Around £3 billion in arrears from the Department for Work and Pensions' (DWP) child maintenance schemes will never be recouped, following IT failures that led to incomplete information and backlogs, it has emerged.

National Audit Office (NAO) investigation found that the arrears amount to three-quarters of the total outstanding amount created by the failure of the 1993 and 2003 child maintenance schemes, which provided financial support towards the everyday living costs for children whose parents have separated.

Child maintenance is a regular payment by the parent who does not care day-to-day for the child to the parent who does. Some 1.5 million separated families currently claim it.

The investigation report says that, as of March 2016, the total arrears are £3.98 billion, of which £3.08 billion is deemed 'uncollectable' by the NAO. DWP assesses arrears as uncollectable when there has been no recent contact with the non-resident parent and no payment against arrears in the previous six months. 

According to the NAO investigation report, “the 1993 and 2003 schemes struggled with IT problems leading to poor customer service, backlogs and incomplete information about amounts due”.  This resulted in some parents receiving too little for their children while others face hardship because of paying too much.

The Child Support Agency (CSA) - the DWP arm that previosuly administered the payments - launched a computer and telephony system in April 2003 at a cost of £456 million which "failed to work satisfactorily" according to a House of Commons Work and Pensions Committee report, resulting in problems transferring cases onto the new system, among others.

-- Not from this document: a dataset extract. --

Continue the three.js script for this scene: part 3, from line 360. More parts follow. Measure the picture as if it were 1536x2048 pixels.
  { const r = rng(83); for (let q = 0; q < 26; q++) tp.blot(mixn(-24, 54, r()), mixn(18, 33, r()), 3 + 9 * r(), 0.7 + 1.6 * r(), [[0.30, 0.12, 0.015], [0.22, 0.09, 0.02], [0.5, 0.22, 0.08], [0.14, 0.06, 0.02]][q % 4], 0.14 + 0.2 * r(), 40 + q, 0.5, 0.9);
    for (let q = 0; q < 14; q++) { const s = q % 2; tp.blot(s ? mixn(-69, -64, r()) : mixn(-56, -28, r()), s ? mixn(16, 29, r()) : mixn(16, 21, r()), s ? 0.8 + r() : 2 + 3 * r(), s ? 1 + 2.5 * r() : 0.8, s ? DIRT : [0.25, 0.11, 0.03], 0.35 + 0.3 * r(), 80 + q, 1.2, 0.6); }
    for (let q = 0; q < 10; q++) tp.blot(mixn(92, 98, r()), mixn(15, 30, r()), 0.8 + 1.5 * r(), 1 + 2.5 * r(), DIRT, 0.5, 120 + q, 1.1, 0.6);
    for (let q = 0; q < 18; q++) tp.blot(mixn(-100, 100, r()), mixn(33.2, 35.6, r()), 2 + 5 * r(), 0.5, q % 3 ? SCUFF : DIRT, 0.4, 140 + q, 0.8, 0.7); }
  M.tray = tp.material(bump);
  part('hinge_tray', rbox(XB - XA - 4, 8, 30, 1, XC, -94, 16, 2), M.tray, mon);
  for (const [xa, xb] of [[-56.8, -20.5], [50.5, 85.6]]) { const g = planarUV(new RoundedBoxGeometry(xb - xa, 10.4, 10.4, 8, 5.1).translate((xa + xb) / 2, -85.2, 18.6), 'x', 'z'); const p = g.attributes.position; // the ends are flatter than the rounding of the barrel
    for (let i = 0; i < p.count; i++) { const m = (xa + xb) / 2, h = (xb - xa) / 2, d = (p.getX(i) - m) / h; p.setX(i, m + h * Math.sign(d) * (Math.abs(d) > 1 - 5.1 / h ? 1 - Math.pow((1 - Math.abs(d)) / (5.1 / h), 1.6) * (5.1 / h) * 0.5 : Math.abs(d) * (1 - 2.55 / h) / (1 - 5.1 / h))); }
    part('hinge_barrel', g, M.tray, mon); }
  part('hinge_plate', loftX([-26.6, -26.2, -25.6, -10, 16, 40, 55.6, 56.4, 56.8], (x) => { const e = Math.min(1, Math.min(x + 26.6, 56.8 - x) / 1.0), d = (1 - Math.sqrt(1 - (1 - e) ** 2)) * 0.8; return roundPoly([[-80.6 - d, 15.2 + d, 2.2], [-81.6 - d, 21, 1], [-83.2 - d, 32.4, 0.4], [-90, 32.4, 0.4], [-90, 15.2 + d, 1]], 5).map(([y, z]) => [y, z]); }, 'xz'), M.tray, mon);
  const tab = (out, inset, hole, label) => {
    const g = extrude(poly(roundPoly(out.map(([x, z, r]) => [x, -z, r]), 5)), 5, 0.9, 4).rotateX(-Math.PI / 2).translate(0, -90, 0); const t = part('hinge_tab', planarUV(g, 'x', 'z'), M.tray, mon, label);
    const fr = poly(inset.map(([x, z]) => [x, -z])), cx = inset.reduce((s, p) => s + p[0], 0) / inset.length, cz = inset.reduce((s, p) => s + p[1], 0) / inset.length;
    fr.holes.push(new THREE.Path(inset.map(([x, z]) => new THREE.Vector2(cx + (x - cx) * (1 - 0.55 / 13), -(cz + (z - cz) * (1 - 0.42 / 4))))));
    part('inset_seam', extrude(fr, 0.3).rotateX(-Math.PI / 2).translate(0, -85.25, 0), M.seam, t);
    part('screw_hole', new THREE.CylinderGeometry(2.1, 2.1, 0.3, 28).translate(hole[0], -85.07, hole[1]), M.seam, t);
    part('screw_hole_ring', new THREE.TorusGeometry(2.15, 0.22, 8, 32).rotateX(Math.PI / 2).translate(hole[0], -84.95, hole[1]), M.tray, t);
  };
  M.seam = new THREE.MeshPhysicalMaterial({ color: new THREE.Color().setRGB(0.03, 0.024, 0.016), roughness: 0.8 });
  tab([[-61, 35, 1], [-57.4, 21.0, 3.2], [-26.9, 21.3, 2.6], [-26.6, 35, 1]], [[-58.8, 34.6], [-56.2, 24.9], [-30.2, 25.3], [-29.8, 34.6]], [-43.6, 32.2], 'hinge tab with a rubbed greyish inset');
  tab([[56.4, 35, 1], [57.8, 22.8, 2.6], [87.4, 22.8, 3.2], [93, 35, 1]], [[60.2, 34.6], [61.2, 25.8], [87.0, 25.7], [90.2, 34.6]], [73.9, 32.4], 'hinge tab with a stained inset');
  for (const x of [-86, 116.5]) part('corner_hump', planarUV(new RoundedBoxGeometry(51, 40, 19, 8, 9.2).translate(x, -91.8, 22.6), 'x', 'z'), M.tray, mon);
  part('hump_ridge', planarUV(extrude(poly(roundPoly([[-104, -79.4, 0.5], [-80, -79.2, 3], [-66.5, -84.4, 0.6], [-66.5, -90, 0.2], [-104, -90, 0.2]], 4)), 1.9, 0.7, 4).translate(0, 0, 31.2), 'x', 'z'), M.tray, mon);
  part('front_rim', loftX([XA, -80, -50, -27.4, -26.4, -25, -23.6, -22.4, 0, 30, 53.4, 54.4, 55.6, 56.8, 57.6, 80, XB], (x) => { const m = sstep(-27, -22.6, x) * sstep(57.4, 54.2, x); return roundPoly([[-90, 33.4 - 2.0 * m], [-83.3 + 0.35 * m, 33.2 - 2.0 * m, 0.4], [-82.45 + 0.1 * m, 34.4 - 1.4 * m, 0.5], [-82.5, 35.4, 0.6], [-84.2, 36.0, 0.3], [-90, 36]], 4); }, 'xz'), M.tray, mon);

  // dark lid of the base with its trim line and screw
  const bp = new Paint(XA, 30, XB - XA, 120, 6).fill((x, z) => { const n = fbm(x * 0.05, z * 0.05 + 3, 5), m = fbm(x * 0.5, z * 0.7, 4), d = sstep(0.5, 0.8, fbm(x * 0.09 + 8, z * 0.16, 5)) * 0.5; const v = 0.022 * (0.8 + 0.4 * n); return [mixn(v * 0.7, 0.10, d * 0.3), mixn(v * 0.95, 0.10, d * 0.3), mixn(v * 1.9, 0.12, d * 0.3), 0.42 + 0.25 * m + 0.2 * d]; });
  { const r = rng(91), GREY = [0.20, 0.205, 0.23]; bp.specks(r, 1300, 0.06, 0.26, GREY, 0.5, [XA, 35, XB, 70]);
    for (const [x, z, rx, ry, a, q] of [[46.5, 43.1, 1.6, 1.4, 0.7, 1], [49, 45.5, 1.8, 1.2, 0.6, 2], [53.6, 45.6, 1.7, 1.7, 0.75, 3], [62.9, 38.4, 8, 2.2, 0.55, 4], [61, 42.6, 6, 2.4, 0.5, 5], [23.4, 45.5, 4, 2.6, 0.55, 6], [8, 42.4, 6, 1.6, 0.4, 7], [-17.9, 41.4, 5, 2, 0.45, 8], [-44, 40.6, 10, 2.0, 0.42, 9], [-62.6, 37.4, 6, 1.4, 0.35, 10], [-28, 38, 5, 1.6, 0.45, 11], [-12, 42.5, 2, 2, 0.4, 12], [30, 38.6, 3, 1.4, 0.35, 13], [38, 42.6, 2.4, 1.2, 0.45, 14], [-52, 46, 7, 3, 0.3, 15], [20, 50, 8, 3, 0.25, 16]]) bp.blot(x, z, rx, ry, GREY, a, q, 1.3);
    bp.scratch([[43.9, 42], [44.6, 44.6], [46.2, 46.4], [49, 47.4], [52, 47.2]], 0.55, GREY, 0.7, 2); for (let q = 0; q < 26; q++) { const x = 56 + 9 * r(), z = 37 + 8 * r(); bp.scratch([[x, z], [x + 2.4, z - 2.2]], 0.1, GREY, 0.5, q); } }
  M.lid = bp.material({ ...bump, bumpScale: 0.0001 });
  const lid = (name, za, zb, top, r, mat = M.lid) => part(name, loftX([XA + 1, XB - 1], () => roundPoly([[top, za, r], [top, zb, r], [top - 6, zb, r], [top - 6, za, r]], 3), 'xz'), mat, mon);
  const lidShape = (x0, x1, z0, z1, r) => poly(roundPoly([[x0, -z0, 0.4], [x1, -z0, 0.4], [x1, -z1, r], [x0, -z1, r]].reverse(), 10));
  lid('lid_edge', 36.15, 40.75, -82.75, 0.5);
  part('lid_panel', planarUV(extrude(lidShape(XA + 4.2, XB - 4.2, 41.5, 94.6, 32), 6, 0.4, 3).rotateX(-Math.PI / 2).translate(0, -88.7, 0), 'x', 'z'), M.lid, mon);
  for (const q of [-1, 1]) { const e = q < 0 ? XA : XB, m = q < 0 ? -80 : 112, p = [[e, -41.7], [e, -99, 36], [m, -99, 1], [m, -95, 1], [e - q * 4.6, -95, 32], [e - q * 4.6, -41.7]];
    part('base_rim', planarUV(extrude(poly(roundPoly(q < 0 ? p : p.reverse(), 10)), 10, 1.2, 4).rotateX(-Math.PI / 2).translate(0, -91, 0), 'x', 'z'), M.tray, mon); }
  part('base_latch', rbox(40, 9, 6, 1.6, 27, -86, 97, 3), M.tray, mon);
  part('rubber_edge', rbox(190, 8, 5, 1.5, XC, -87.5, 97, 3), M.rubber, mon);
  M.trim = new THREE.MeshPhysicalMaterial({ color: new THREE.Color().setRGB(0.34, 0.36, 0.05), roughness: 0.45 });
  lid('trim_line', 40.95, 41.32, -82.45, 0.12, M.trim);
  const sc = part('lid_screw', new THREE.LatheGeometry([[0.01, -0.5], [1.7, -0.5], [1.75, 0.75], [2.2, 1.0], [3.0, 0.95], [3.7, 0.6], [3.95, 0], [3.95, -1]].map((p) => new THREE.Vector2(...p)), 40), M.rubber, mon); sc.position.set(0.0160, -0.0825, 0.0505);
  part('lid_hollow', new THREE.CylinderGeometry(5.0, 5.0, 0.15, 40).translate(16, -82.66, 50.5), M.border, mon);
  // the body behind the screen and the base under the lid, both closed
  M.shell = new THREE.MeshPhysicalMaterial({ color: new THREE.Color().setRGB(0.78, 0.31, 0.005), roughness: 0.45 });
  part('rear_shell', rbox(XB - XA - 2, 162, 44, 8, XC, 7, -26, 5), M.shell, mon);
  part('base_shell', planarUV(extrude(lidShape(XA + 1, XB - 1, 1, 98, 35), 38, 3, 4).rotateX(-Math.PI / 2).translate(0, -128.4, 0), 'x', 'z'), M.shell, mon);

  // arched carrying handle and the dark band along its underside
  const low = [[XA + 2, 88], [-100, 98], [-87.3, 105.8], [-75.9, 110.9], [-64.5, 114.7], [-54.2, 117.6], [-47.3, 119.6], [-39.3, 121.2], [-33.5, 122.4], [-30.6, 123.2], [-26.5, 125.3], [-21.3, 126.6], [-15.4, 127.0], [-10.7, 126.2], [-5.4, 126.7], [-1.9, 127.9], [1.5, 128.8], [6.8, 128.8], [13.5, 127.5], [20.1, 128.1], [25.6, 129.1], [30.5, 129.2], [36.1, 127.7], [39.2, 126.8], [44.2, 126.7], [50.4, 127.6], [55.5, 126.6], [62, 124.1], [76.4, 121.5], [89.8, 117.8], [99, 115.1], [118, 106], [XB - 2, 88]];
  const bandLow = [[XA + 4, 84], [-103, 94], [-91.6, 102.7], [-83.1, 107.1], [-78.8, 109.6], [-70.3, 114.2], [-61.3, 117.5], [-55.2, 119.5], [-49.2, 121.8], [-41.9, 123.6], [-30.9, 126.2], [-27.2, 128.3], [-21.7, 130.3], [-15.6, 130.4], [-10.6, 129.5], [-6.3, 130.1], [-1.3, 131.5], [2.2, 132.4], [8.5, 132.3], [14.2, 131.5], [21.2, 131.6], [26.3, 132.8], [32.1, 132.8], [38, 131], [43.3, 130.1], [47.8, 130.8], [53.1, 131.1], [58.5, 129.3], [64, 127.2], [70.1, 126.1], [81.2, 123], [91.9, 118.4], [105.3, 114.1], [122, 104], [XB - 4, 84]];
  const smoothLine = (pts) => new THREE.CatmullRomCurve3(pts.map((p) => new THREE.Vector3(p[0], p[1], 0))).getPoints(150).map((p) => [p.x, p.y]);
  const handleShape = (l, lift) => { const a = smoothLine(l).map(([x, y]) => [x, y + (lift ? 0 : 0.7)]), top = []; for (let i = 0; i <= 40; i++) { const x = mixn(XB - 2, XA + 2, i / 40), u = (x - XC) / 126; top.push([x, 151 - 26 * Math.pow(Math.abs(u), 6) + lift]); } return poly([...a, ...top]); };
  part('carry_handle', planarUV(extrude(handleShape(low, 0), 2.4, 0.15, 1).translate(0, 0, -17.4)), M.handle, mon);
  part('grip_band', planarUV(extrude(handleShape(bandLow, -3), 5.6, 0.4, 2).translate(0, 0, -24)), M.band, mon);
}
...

The 2012 Child Maintenance Scheme (CMS) replaced the CSA schemes set up in 1993 and 2003, which "failed families because it was overly complex and did not encourage collaboration or provide value for taxpayers’ money," according to the department. 

Confidence boost?

A DWP spokesperson told UKAuthority: “With the older CSA schemes that are being closed, we know it wasn’t working and it’s why we introduced the 2012 scheme, CMS, which is more cost effective and more accurate in terms of working out payments. We know from our testing that the accuracy of calculation is much higher. When we test accuracy for CMS, it’s around 98%; under the 1993 scheme it was 63%.

“For a single parent opening a child maintenance claim, they’ll always be put onto the 2012 scheme, which is separate from the old system, so they should have a good level of confidence. In nine out of 10 cases, payments expected to be made are being made,” the spokesperson said.

However, the report says it is taking the DWP longer than expected to close 1993 and 2003 scheme cases. By September 2016 it had closed 33% of cases with continuing payments although it had expected to close 50%.

It also says that only around a fifth of parents with cases closed by April 2016 had applied to the new scheme when their 1993 and 2003 scheme cases were closed after having estimated that 63% of parents would apply.

The DWP uses a variety of enforcement actions to collect arrears, including direct orders from individual’s income or orders to seize money from bank accounts. The report says that, of the total arrears, £527 million is "potentially collectable" and £366 million "likely to be collected".

The DWP plans to publish a strategy on how it will recoup the arrears later this year.